La irresoluble contradicción se da entre democracia y mercado. La democracia debiera integrar a todos los que habitan la polis. Ese rostro “político” es imposibilitado por el rostro económico. La democracia pretende incluir. Pero la economía excluye. Al excluir erosiona la democracia. Si el mercado no es para todos, la democracia tampoco. No puede haber una democracia para los que el mercado concentra y para los que el mercado excluye. Torpe, cruel y estúpidamente, el neoliberalismo recurre al Estado y sus instituciones represivas para “integrar” a los excluidos por la economía. Los integra en las cárceles y en los manicomios. O los mata en guerras de conquista. O los mata una policía servil, de gatillo fácil y moral, también, fácil, ya que es fácil comprarla.
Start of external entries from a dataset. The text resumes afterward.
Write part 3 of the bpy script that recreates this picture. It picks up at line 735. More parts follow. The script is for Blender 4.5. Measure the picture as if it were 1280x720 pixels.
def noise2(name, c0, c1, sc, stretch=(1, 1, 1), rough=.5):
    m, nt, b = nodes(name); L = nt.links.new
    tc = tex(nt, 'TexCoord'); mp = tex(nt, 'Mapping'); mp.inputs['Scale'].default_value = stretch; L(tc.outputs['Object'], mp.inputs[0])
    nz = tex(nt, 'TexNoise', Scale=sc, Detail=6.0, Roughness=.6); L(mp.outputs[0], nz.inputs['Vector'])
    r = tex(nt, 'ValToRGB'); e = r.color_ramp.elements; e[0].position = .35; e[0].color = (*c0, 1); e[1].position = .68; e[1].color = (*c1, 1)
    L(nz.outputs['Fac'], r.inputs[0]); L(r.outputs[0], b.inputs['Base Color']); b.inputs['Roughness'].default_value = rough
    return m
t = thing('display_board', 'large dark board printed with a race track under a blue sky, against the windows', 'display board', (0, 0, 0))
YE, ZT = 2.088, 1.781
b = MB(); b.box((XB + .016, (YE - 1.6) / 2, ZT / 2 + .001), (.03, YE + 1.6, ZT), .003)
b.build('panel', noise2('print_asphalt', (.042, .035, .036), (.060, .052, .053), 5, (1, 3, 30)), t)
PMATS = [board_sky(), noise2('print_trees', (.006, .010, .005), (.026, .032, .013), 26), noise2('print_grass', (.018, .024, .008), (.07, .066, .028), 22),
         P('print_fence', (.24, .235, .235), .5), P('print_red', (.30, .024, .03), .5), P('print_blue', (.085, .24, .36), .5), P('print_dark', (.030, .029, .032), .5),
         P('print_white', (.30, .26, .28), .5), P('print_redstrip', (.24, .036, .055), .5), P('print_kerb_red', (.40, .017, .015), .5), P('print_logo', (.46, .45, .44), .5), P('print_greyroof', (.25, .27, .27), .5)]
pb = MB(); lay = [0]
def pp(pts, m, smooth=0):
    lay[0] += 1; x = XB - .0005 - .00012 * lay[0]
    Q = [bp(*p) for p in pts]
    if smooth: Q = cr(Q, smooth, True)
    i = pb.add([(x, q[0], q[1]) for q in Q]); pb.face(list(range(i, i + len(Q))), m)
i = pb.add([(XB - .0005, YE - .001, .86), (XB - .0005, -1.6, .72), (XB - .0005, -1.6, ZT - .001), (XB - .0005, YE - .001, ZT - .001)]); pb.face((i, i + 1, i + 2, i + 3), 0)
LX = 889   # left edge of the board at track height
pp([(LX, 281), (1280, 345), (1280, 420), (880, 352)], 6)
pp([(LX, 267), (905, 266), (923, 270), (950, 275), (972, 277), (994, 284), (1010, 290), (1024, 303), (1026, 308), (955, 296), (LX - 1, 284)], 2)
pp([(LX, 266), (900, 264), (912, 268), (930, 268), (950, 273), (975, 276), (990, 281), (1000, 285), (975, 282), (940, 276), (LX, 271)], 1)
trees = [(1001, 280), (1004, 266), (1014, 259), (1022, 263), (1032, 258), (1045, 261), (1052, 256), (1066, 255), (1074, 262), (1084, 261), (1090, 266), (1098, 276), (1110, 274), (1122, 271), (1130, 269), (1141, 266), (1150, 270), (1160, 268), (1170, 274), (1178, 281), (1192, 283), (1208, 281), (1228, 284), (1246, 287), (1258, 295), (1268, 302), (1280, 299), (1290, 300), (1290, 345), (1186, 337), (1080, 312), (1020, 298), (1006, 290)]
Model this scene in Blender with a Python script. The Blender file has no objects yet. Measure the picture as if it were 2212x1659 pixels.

En suma: la democracia está condenada en nuestros países. La posibilidad de vivir en democracia tiene que empezar por una reforma de la economía. No habrá democracia en la periferia sin una sensible reforma del sistema de distribución de la riqueza. Esta distribución no es dinero, no se agota en él. La distribución es creación de trabajo, integración masiva de los marginados, impuestos a las riquezas obscenas, mayor participación de los sectores populares en el PBI, fuerte impulso a la redistribución (no como medida económica: desde la economía los números jamás darán margen para distribuir nada porque los números están al servicio del poder, sino desde la política, desde el Estado nacional, al que los ciudadanos no deberán dar la espalda: “Que lo hagan ellos, para eso están ahí”, no, lo tenemos que hacer todos, un país no lo hace un gobierno, lo hace un gobierno si tiene un pueblo que participa en ese hacer, un pueblo-hacedor). Ya escribí muchas veces estas cosas y no sirvieron de mucho. No importa: hay que seguirlas diciendo. Muchos las van a seguir diciendo. Hasta que algo pase. Porque si nada pasa, la que va a pasar de largo, esfumándose, yéndose sin remedio, es la democracia.